| Directive |
Retype exactly what runs from the first line of the data to the line with "for i in range(n): m.face([A[i], A[(i", keeping both of those lines and skipping pictures.

| Listed records |

--

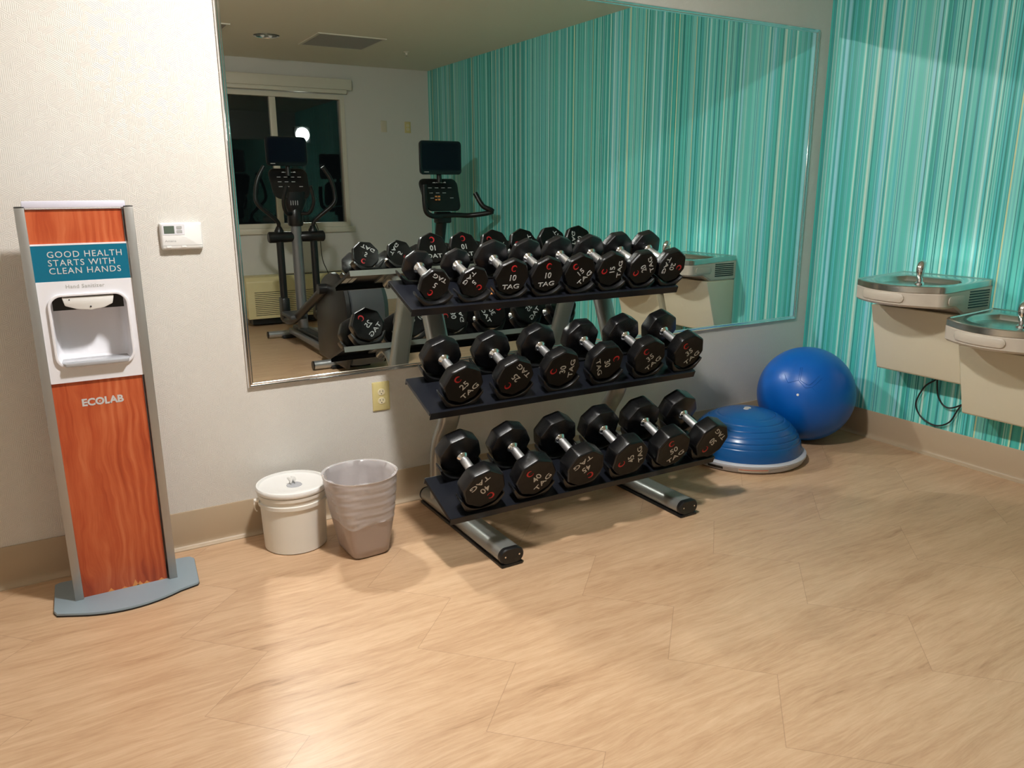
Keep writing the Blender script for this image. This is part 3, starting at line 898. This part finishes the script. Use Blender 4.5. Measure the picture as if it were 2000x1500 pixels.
def saddle_mesh(R, hw, h):
    """cradle block: flat base, hollow top; local x across, y along, z up"""
    rin = R + .0012; a = rin + SADH - .0012
    outer = []
    K = 14
    tmax = math.asin(min(.98, hw / rin)) if hw < rin else radians(70)
    inner = [(rin * sin(-tmax + 2 * tmax * i / K), a - rin * cos(-tmax + 2 * tmax * i / K)) for i in range(K + 1)]
    xt, zt = inner[-1]
    prof = inner + [(xt + .007, zt + .001), (xt + .004, zt - .012), (hw * .80, .012), (hw * .62, .0004), (-hw * .62, .0004), (-hw * .80, .012), (-xt - .004, zt - .012), (-xt - .007, zt + .001)]
    m = MB()
    y0, y1 = -h / 2, h / 2
    A = [m.v((x, y0, z)) for x, z in prof]; B = [m.v((x, y1, z)) for x, z in prof]
    n = len(prof)
    for i in range(n): m.face([A[i], A[(i + 1) % n], B[(i + 1) % n], B[i]])

    for Q, rev in ((A, 0), (B, 1)):
        f = m.face(Q if rev else Q[::-1])
        if f:
            f.normal_update(); bmesh.ops.triangulate(m.bm, faces=[f], ngon_method='EAR_CLIP')
    m.bevel(.0012, 40, 2)
    return m
for row in ('top', 'mid', 'bot'):
    oy, oz = SHELF[row]
    m = MB()
    # tray: plate with turned-down lips
    pl = rrect(SX0 - RO.x, -SD, SX1 - RO.x, 0, .008, 4)
    pi_ = rrect(SX0 - RO.x + .0016, -SD + .0016, SX1 - RO.x - .0016, -.0016, .0065, 4)
    m.loft([[(x, y, -.003) for x, y in pl], [(x, y, -.0016) for x, y in pl], [(x * .4 + u * .6, y * .4 + q * .6, -.0005) for (x, y), (u, q) in zip(pl, pi_)], [(x, y, 0) for x, y in pi_]])
    m.box((SX0 - RO.x + .002, -SD + .0005, -.030), (SX1 - RO.x - .002, -SD + .0035, -.001)).box((SX0 - RO.x + .002, -.0035, -.026), (SX1 - RO.x - .002, -.0005, -.001))
    m.box((SX0 - RO.x, -SD + .006, -.014), (SX0 - RO.x + .003, -.006, -.001)).box((SX1 - RO.x - .003, -SD + .006, -.014), (SX1 - RO.x, -.006, -.001))
    sh = m.build('shelf', M['black_powder'], rack, smooth=30)
    MB().box((SX0 - RO.x + .001, .0002, -.027), (SX1 - RO.x - .001, .0016, -.002)).build('back_rail', M['silver_paint'], sh, smooth=0)
    sh.location = (0, oy - RO.y, oz); sh.rotation_euler = (TH, 0, 0)
    done = {}
    for x, w in zip(XS[row], ROWS[row]):
        R, th, L, sf = WEIGHTS[w]
        hw = {'top': .066, 'mid': .080, 'bot': .084}[row]; RS = {'top': .0805, 'mid': .0875, 'bot': .092}[row]
        for s in (.022, .200):
            if not done:
                q = saddle_mesh(RS, hw, .050).build('saddle', M['black_plastic'], sh, smooth=35); done[0] = q
            else:
                q = done[0].copy(); COL.objects.link(q); q.parent = sh
            q.location = (x - RO.x, -s, 0)
    if row == 'top':
        m = MB().box((-2.400 - RO.x, -.175, .0002), (-2.372 - RO.x, -.130, .0012)); m.build('caution_label', M['label_orange'], sh, smooth=0)
        for xa, xb in ((-2.725, -2.700), (-2.694, -2.674)):
            MB().box((xa - RO.x, -.20, -.0042), (xb - RO.x, -.12, -.0031)).build('paper_label', M['label_paper'], sh, smooth=0)
# feet, uprights, arms
for xc in (-2.522, -1.640):
    m = MB(RO)
    fo = obround(.050, .031, 40)
    m.loft([[(xc + u, y, .041 + q) for u, q in fo] for y in (-.070, -.775)])
    foot = m.build('foot', M['silver_paint'], rack, smooth=50)
    for ya, yb in ((-.776, -.797), (-.069, -.056)):
        m = MB(RO)
        d = 1 if yb < ya else -1
        m.loft([[(xc + u * 1.03, ya, .041 + q * 1.03) for u, q in fo], [(xc + u * 1.03, yb + d * .005, .041 + q * 1.03) for u, q in fo], [(xc + u * .93, yb, .041 + q * .90) for u, q in fo]])
        cap = m.build('end_cap', M['black_plastic'], foot, smooth=40)
        if yb < -.5:
            m = MB(RO)
            for u in (-.030, .030): m.cyl((xc + u, yb + .0004, .043), (xc + u, yb - .0012, .043), .0035, n=10)
            m.build('screw', M['chrome'], cap)
    for ya, yb in ((-.798, -.058),):
        MB(RO).box((xc - .046, ya, .0005), (xc + .046, yb, .0125), .003).build('rubber_pad', M['black_plastic'], foot)
    # bent upright: rises from the foot, leans out to the middle shelf, back to the top shelf
    m = MB(RO)
    path = [(xc, -.172, .060), (xc, -.176, .150), (xc, -.184, .260), (xc, -.214, .345), (xc, -.268, .425), (xc, -.288, .490), (xc, -.262, .585), (xc, -.200, .745), (xc, -.140, .885), (xc, -.112, .955)]
    m.tube(path, 0, n=28, sub=4, flat=(.047, .026))
    up = m.build('upright', M['silver_paint'], rack, smooth=50)
    # arms carrying the shelves
    nrm = V((0, sin(TH), -cos(TH)))
    for row, base_ in (('top', (-.142, .905)), ('mid', (-.285, .520)), ('bot', (-.186, .215))):
        oy, oz = SHELF[row]
        tip = V((xc, oy, oz)) + V((0, -cos(TH), -sin(TH))) * .150 + nrm * .034
        b0 = V((xc, base_[0], base_[1]))
        near = V((xc, oy, oz)) + V((0, -cos(TH), -sin(TH))) * .045 + nrm * .034
        m = MB(RO)
        m.tube([b0, near, tip] if row != 'bot' else [b0, near.lerp(b0, .3) + V((0, 0, -.01)), tip], .024, 20, sub=5)
        arm = m.build('shelf_arm', M['silver_paint'], rack, smooth=50)
        m = MB(RO)
        a0 = V((xc, oy, oz)) + V((0, -cos(TH), -sin(TH))) * .020; a1 = V((xc, oy, oz)) + V((0, -cos(TH), -sin(TH))) * .205
        q = []
        for u in (-.040, .040):
            q.append([a0 + V((u, 0, 0)) + nrm * .0035, a1 + V((u, 0, 0)) + nrm * .0035, a1 + V((u, 0, 0)) + nrm * .012, a0 + V((u, 0, 0)) + nrm * .012])
        m.loft(q); m.build('mounting_plate', M['silver_paint'], arm, smooth=0)
# cross bar between the uprights
MB(RO).cyl((-2.50, -.175, .170), (-1.66, -.175, .170), .020, n=20).build('cross_bar', M['silver_paint'], rack)

# ---------------------------------------------------------------- dumbbells
def oct_r(phi, R, clip):
    a = (phi % (pi / 4)) - pi / 8
    return min(R * cos(pi / 8) / cos(a), R * clip)
def head_mesh(R, th, cone, sgn=-1):
    """outer face at y = sgn*0 ... built with the outer face at y=0 pointing -y, body towards +y"""
    n = 64
    def ring(y, k, circ=False, rad=None):
        out = []
        for i in range(n):
            p = 2 * pi * (i + .0) / n
            r = rad if circ else oct_r(p, R, .985) * k
            out.append((r * cos(p), y, r * sin(p)))
        return out
    m = MB()
    m.loft([ring(.0006, 0, True, R * .30), ring(.0006, .87), ring(0, .90), ring(.0005, .935), ring(.0045, .985), ring(.0085, 1.0), ring(th - .004, 1.0), ring(th, .975), ring(th + .0015, .94), ring(th + cone * .75, 0, True, R * .50), ring(th + cone, 0, True, .024)])
    return m
def swoosh(R):
    """red open ring emblem, tapered, with its tail hooking in"""
    m = MB(); K = 22; c = R * .52
    inn, outt = [], []
    for i in range(K + 1):
        f = i / K; a = radians(20 + 290 * f)
        ro = R * (.165 + .02 * f); ri = ro - R * (.022 + .055 * sin(pi * min(1, f * 1.15)) ** .8)
        ex = .92
        inn.append((ri * cos(a) * ex, c + ri * sin(a))); outt.append((ro * cos(a) * ex, c + ro * sin(a)))
    y0, y1 = .0012, -.0006
    for i in range(K):
        q = [inn[i], outt[i], outt[i + 1], inn[i + 1]]
        m.loft([[(u, y0, z) for u, z in q], [(u, y1, z) for u, z in q]])
    return m
def make_dumbbell(w):
    R, th, L, sf = WEIGHTS[w]
    cone = .013
    root = bpy.data.objects.new('dumbbell', None); root.empty_display_size = .05; link(root)
    hd = None
    for k in range(2):
        if k == 0:
            h = head_mesh(R, th, cone).build('head', M['rubber_black'], root, smooth=28)
            h.location = (0, -L / 2, 0)
            h.data.materials.append(M['rubber_face'])
            for p in h.data.polygons:
                if p.normal.y < -.9: p.material_index = 1
            MB().add_mesh(text_mesh('TAG', R * .345, bold=R * .002, sx=1.45, spacing=1.0, extrude=.0009), Matrix.Translation((0, .0003, -R * .50)) @ FACE).build('lettering', M['letter_white'], h, smooth=0)
            MB().add_mesh(text_mesh(str(w), R * .45, bold=R * .003, sx=1.0, extrude=.0009), Matrix.Translation((0, .0003, -R * .02)) @ FACE).build('weight_number', M['letter_white'], h, smooth=0)
            swoosh(R).build('emblem', M['letter_red'], h, smooth=0)
            hd = h
        else:
            h2 = hd.copy(); COL.objects.link(h2); h2.parent = root; h2.location = (0, L / 2, 0); h2.rotation_euler = (0, 0, pi)
            for c in hd.children:
                d = c.copy(); COL.objects.link(d); d.parent = h2
    g = L / 2 - th - cone
    rg = .0172 if w < 25 else .0178
    prof = []
    for i in range(21):
        f = -1 + i / 10
        prof.append((rg * (1 - .06 * f * f - (.16 if abs(f) > .95 else 0)), f * (g - .012)))
    MB().lathe(prof, axis='y', n=28).build('handle', M['knurled_chrome'], root, smooth=60)
    for sgn in (-1, 1):
        MB().lathe([(rg * .86, sgn * (g - .013)), (rg * 1.0, sgn * (g - .009)), (rg * 1.38, sgn * (g - .002)), (rg * 1.42, sgn * (g + .001)), (rg * 1.38, sgn * (g + .003))], axis='y', n=28).build('collar', M['chrome'], root, smooth=50)
    return root
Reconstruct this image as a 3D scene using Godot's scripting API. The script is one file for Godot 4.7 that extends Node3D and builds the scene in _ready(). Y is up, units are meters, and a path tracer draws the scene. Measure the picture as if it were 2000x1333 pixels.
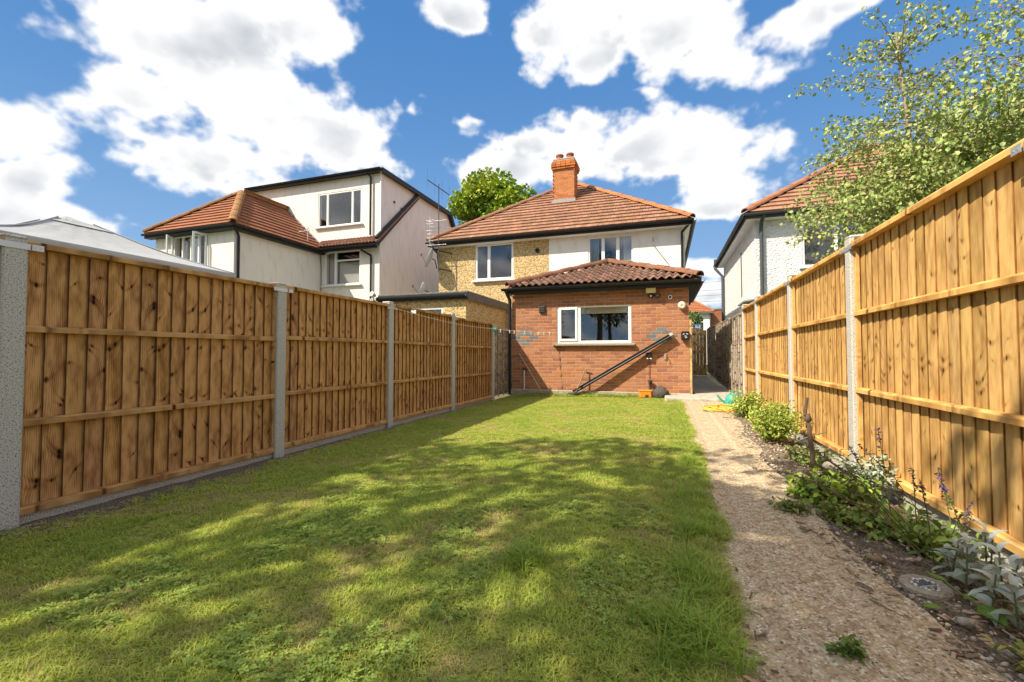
extends Node3D
# A long back garden between two timber fences, looking towards the backs of houses. Metres; -Z runs along the garden to the houses, +X to the path side.

var rng := RandomNumberGenerator.new()
var M := {}
var taken := {}
const SUN_DIR := Vector3(1.0, -1.45, -1.05)
const CAM := Vector3(0, 1.0, 0)


func rr(a: float, b: float) -> float:
	return rng.randf_range(a, b)


# ------------------------------------------------------------------ mesh builder
class MB:
	var v := PackedVector3Array()
	var n := PackedVector3Array()
	var t := PackedVector2Array()
	var c := PackedColorArray()
	var col := Color.WHITE

	func vert(p: Vector3, nn: Vector3, uv: Vector2) -> void:
		v.append(p); n.append(nn); t.append(uv); c.append(col)

	func poly(pts: Array, hint: Vector3, uvs = null) -> void:
		var nn := Vector3.ZERO
		for i in range(1, pts.size() - 1):
			nn += (pts[i] - pts[0]).cross(pts[i + 1] - pts[0])
		if nn.length_squared() < 1e-16:
			return
		nn = nn.normalized()
		var rev: bool = nn.dot(hint) > 0.0
		if not rev:
			nn = -nn
		var an := nn.abs()
		for i in range(1, pts.size() - 1):
			for k in ([0, i + 1, i] if rev else [0, i, i + 1]):
				var p: Vector3 = pts[k]
				var uv: Vector2
				if uvs != null:
					uv = uvs[k]
				elif an.y > an.x and an.y > an.z:
					uv = Vector2(p.x, p.z)
				elif an.x > an.z:
					uv = Vector2(p.z, -p.y)
				else:
					uv = Vector2(p.x, -p.y)
				vert(p, nn, uv)

	# a triangle with its own normals (clockwise order is put right here)
	func tri(p: Array, q: Array, u: Array) -> void:
		var g: Vector3 = (p[1] - p[0]).cross(p[2] - p[0])
		var order := [0, 2, 1] if g.dot(q[0] + q[1] + q[2]) > 0.0 else [0, 1, 2]
		for k in order:
			vert(p[k], q[k], u[k])

	func box(ce: Vector3, s: Vector3, b := Basis.IDENTITY, bev := 0.0) -> void:
		var h := s * 0.5
		var ax := [Vector3(1, 0, 0), Vector3(0, 1, 0), Vector3(0, 0, 1)]
		var corner = func(sg: Array, face: int) -> Vector3:
			var r := Vector3.ZERO
			for k in 3:
				r[k] = sg[k] * (h[k] - (0.0 if k == face or bev <= 0.0 else bev))
			return ce + b * r
		for a in 3:
			for s1 in [-1, 1]:
				var pts := []
				for q in [[-1, -1], [1, -1], [1, 1], [-1, 1]]:
					var sg := [0, 0, 0]
					sg[a] = s1; sg[(a + 1) % 3] = q[0]; sg[(a + 2) % 3] = q[1]
					pts.append(corner.call(sg, a))
				poly(pts, b * (ax[a] * s1))
		if bev <= 0.0:
			return
		for a in 3:
			var a1 := (a + 1) % 3
			var a2 := (a + 2) % 3
			for s1 in [-1, 1]:
				for s2 in [-1, 1]:
					var lo := [0, 0, 0]
					lo[a] = -1; lo[a1] = s1; lo[a2] = s2
					var hi := lo.duplicate()
					hi[a] = 1
					poly([corner.call(lo, a1), corner.call(hi, a1), corner.call(hi, a2), corner.call(lo, a2)], b * (ax[a1] * s1 + ax[a2] * s2))
		for i in 8:
			var sg := [1 if i & 1 else -1, 1 if i & 2 else -1, 1 if i & 4 else -1]
			poly([corner.call(sg, 0), corner.call(sg, 1), corner.call(sg, 2)], b * Vector3(sg[0], sg[1], sg[2]))

	# a profile (x sideways, y upwards) swept from a to b; ups: the direction that y of the profile takes
	func bar(a: Vector3, b: Vector3, prof: PackedVector2Array, ups := Vector3.UP, us := -1.0, u0 := 0.0) -> void:
		var y := (b - a).normalized()
		var z := (ups - y * ups.dot(y)).normalized()
		var x := y.cross(z)
		var m := Vector2.ZERO
		for p in prof:
			m += p
		m /= prof.size()
		var area := 0.0
		for i in prof.size():
			area += prof[i].cross(prof[(i + 1) % prof.size()])
		var sg := 1.0 if area > 0.0 else -1.0
		var L := (b - a).length()
		var run := 0.0
		for i in prof.size():
			var p := prof[i]
			var q := prof[(i + 1) % prof.size()]
			var e := q - p
			var out := Vector2(e.y, -e.x) * sg
			var uvs := [Vector2(run, 0), Vector2(run + e.length(), 0), Vector2(run + e.length(), L), Vector2(run, L)]
			if us > 0.0:
				uvs = [Vector2(u0 + p.x * us, 1), Vector2(u0 + q.x * us, 1), Vector2(u0 + q.x * us, 0), Vector2(u0 + p.x * us, 0)]
			poly([a + x * p.x + z * p.y, a + x * q.x + z * q.y, b + x * q.x + z * q.y, b + x * p.x + z * p.y], x * out.x + z * out.y, uvs)
			run += e.length()
		var idx := Geometry2D.triangulate_polygon(prof)
		for k in range(0, idx.size(), 3):
			for e in [[a, -y], [b, y]]:
				var pts := []
				var uv := []
				for j in 3:
					var p := prof[idx[k + j]]
					pts.append(e[0] + x * p.x + z * p.y)
					uv.append(Vector2(u0 + p.x * maxf(us, 1.0), p.y))
				poly(pts, e[1], uv)

	func tube(pts: Array, r0: float, r1 := -1.0, sides := 6) -> void:
		if r1 < 0.0:
			r1 = r0
		var rings := []
		var k := pts.size()
		var z := Vector3.UP
		for i in k:
			var d: Vector3 = (pts[mini(i + 1, k - 1)] - pts[maxi(i - 1, 0)]).normalized()
			if i == 0 and absf(d.y) > 0.9:
				z = Vector3.RIGHT
			z = (z - d * z.dot(d)).normalized()
			var x := d.cross(z)
			var r := lerpf(r0, r1, float(i) / maxf(k - 1, 1))
			var ring := []
			for j in sides:
				var a := TAU * j / sides
				var nn := x * cos(a) + z * sin(a)
				ring.append([pts[i] + nn * r, nn])
			rings.append(ring)
		for i in k - 1:
			for j in sides:
				var A = rings[i][j]; var B = rings[i][(j + 1) % sides]; var C = rings[i + 1][(j + 1) % sides]; var D = rings[i + 1][j]
				var ua := Vector2(float(j) / sides, i); var ub := Vector2(float(j + 1) / sides, i); var uc := Vector2(float(j + 1) / sides, i + 1); var ud := Vector2(float(j) / sides, i + 1)
				tri([A[0], B[0], C[0]], [A[1], B[1], C[1]], [ua, ub, uc])
				tri([A[0], C[0], D[0]], [A[1], C[1], D[1]], [ua, uc, ud])
		for e in [0, k - 1]:
			var pp := []
			for q in rings[e]:
				pp.append(q[0])
			poly(pp, (pts[0] - pts[1]) if e == 0 else (pts[k - 1] - pts[k - 2]))

	# a lathed shape: profile of (radius, height) about the y of b
	func lathe(prof: Array, at: Vector3, sides := 12, b := Basis.IDENTITY) -> void:
		for i in prof.size() - 1:
			var p: Vector2 = prof[i]
			var q: Vector2 = prof[i + 1]
			var e := q - p
			var nr := Vector2(e.y, -e.x).normalized()
			for j in sides:
				var a0 := TAU * j / sides
				var a1 := TAU * (j + 1) / sides
				var pt = func(w: Vector2, a: float) -> Vector3: return at + b * Vector3(w.x * cos(a), w.y, w.x * sin(a))
				var nm = func(a: float) -> Vector3: return b * Vector3(nr.x * cos(a), nr.y, nr.x * sin(a))
				var A = [pt.call(p, a0), pt.call(p, a1), pt.call(q, a1), pt.call(q, a0)]
				var N = [nm.call(a0), nm.call(a1), nm.call(a1), nm.call(a0)]
				var U = [Vector2(a0, p.y), Vector2(a1, p.y), Vector2(a1, q.y), Vector2(a0, q.y)]
				tri([A[0], A[1], A[2]], [N[0], N[1], N[2]], [U[0], U[1], U[2]])
				tri([A[0], A[2], A[3]], [N[0], N[2], N[3]], [U[0], U[2], U[3]])

	# a rounded lump, uneven by noise
	func blob(ce: Vector3, r: Vector3, rough: float, noise: FastNoiseLite, seg := 10) -> void:
		var P := []
		for i in seg + 1:
			var row := []
			var th := PI * i / seg
			for j in seg * 2:
				var ph := PI * j / seg
				var d := Vector3(sin(th) * cos(ph), cos(th), sin(th) * sin(ph))
				row.append(ce + d * r * (1.0 + rough * noise.get_noise_3dv(d * 1.7 + ce * 9.0)))
			P.append(row)
		for i in seg:
			for j in seg * 2:
				var k := (j + 1) % (seg * 2)
				var q := [P[i][j], P[i][k], P[i + 1][k], P[i + 1][j]]
				var N := []
				for p in q:
					N.append(((p - ce) / r).normalized())
				tri([q[0], q[1], q[2]], [N[0], N[1], N[2]], [Vector2.ZERO, Vector2.ZERO, Vector2.ZERO])
				tri([q[0], q[2], q[3]], [N[0], N[2], N[3]], [Vector2.ZERO, Vector2.ZERO, Vector2.ZERO])

	func mesh() -> ArrayMesh:
		var a := []
		a.resize(Mesh.ARRAY_MAX)
		a[Mesh.ARRAY_VERTEX] = v; a[Mesh.ARRAY_NORMAL] = n; a[Mesh.ARRAY_TEX_UV] = t; a[Mesh.ARRAY_COLOR] = c
		var m := ArrayMesh.new()
		m.add_surface_from_arrays(Mesh.PRIMITIVE_TRIANGLES, a)
		return m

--

| Output for this task |
Keep writing the Blender script for this image. This is part 3, starting at line 898. This part finishes the script. Use Blender 4.5. Measure the picture as if it were 2000x1500 pixels.
def saddle_mesh(R, hw, h):
    """cradle block: flat base, hollow top; local x across, y along, z up"""
    rin = R + .0012; a = rin + SADH - .0012
    outer = []
    K = 14
    tmax = math.asin(min(.98, hw / rin)) if hw < rin else radians(70)
    inner = [(rin * sin(-tmax + 2 * tmax * i / K), a - rin * cos(-tmax + 2 * tmax * i / K)) for i in range(K + 1)]
    xt, zt = inner[-1]
    prof = inner + [(xt + .007, zt + .001), (xt + .004, zt - .012), (hw * .80, .012), (hw * .62, .0004), (-hw * .62, .0004), (-hw * .80, .012), (-xt - .004, zt - .012), (-xt - .007, zt + .001)]
    m = MB()
    y0, y1 = -h / 2, h / 2
    A = [m.v((x, y0, z)) for x, z in prof]; B = [m.v((x, y1, z)) for x, z in prof]
    n = len(prof)
    for i in range(n): m.face([A[i], A[(i + 1) % n], B[(i + 1) % n], B[i]])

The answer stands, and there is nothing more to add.